[Rows from a 3D scene dataset]
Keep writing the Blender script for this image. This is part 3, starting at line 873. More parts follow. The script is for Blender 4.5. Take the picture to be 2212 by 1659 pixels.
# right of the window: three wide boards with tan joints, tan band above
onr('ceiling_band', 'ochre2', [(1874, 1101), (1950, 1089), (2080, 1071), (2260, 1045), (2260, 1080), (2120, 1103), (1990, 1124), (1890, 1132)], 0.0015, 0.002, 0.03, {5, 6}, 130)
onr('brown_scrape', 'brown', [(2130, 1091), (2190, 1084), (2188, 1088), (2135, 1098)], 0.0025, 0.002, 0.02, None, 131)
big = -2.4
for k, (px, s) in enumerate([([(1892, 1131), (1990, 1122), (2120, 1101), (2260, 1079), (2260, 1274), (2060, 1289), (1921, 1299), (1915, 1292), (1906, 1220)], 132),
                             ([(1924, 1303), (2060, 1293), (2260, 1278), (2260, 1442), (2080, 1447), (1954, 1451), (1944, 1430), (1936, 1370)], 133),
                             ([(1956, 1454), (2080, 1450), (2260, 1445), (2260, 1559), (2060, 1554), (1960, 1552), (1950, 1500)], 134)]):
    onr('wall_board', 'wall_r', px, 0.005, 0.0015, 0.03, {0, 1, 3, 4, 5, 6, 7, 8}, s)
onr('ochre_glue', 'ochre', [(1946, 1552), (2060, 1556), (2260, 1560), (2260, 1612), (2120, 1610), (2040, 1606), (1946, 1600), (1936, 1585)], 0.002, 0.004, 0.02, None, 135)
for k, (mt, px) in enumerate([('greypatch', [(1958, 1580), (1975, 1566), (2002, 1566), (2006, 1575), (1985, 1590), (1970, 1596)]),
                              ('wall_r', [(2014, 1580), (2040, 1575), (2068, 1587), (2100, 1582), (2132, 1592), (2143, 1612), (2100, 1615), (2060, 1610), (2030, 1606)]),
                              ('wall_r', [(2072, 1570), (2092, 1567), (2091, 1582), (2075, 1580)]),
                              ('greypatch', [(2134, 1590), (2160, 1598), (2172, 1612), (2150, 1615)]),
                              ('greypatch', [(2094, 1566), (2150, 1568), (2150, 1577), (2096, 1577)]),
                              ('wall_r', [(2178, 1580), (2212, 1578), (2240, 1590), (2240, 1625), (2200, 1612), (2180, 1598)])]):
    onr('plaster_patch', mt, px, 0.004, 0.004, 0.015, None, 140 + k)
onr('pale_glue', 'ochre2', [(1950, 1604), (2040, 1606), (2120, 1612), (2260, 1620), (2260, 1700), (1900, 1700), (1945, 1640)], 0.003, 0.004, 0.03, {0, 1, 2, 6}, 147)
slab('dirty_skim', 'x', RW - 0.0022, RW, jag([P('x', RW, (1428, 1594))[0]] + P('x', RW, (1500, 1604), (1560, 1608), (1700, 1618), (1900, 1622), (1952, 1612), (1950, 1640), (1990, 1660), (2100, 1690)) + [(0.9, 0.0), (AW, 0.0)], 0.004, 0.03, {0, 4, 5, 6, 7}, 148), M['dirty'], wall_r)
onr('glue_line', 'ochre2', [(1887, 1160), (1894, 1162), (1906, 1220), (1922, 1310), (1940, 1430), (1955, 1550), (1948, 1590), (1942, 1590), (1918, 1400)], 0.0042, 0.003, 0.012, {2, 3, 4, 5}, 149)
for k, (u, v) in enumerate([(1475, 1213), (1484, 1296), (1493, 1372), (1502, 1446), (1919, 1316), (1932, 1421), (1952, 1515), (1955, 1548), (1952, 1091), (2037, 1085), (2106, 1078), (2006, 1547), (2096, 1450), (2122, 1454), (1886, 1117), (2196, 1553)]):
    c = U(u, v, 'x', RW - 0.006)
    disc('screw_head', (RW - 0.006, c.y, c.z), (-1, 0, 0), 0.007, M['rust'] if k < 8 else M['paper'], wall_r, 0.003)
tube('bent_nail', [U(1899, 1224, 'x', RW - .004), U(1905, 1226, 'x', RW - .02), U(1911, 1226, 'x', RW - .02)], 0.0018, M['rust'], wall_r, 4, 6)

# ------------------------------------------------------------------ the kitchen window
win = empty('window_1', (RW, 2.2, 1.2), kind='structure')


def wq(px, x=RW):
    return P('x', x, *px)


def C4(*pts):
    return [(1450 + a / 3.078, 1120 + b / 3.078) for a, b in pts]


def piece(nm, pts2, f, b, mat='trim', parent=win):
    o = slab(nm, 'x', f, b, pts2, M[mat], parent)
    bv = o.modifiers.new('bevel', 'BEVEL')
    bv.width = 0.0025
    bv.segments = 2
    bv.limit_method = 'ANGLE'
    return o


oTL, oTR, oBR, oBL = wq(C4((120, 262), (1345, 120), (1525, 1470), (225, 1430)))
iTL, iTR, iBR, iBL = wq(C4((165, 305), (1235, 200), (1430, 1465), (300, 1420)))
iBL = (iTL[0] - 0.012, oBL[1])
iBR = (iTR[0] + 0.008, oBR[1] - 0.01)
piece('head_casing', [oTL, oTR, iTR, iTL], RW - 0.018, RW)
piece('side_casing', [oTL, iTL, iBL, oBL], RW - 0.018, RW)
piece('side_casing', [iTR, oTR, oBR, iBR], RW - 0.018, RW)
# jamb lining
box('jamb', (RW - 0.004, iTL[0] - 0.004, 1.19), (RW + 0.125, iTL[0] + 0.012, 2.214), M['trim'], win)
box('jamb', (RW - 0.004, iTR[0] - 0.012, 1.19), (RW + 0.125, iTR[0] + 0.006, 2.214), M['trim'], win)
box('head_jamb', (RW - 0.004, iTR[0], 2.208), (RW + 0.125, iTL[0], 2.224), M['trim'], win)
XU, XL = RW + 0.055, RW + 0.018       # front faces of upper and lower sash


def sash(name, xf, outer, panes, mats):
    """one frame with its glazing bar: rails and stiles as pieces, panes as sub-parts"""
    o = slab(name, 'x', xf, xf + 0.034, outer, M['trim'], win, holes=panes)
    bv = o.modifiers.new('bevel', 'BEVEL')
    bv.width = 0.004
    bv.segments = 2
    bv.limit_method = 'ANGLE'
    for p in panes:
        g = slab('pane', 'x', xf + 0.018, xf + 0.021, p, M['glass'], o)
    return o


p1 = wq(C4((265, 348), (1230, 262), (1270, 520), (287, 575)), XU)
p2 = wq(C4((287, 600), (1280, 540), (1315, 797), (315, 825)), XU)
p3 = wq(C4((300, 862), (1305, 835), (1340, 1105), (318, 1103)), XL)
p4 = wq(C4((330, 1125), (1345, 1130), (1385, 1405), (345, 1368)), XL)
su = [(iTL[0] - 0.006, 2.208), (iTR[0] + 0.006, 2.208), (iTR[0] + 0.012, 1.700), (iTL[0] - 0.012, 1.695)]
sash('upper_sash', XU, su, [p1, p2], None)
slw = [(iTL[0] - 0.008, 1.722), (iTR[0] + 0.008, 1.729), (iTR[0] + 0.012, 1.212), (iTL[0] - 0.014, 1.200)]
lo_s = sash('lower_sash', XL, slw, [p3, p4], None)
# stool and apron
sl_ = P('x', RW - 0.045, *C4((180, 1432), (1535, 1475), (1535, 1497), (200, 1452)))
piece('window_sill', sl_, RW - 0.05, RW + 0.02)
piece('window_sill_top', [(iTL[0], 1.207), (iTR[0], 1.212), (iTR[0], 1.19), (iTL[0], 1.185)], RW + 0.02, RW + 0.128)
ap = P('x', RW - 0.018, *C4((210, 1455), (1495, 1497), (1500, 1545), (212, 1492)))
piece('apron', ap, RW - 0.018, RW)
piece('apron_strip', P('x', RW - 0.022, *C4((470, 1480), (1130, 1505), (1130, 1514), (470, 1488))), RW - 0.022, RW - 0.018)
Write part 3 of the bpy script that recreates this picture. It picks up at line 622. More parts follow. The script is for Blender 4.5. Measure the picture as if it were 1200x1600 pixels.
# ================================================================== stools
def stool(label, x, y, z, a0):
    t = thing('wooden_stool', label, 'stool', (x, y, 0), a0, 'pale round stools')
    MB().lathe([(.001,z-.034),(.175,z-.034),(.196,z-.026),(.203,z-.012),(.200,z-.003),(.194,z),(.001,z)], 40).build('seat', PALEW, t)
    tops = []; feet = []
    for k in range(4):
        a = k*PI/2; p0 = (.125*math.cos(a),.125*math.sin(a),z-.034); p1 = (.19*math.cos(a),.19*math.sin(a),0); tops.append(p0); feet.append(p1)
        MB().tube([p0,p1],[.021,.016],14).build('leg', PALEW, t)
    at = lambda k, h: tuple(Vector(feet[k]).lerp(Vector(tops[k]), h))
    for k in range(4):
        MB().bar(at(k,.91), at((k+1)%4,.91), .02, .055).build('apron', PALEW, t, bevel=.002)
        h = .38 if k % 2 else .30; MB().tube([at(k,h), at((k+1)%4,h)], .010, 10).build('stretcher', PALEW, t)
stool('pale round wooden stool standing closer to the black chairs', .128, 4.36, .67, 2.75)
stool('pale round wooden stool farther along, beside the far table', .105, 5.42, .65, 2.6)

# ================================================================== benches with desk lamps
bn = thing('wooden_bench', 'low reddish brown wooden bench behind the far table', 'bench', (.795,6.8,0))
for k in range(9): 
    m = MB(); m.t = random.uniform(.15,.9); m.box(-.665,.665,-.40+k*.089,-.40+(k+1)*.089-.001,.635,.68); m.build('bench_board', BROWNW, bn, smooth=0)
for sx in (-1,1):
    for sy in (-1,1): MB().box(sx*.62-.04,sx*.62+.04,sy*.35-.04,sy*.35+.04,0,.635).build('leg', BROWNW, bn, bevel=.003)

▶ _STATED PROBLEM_
Determine how many lines of the listing hold the word "this" and reply with that figure alone.

▶ _ANSWER FOR THE TASK_
2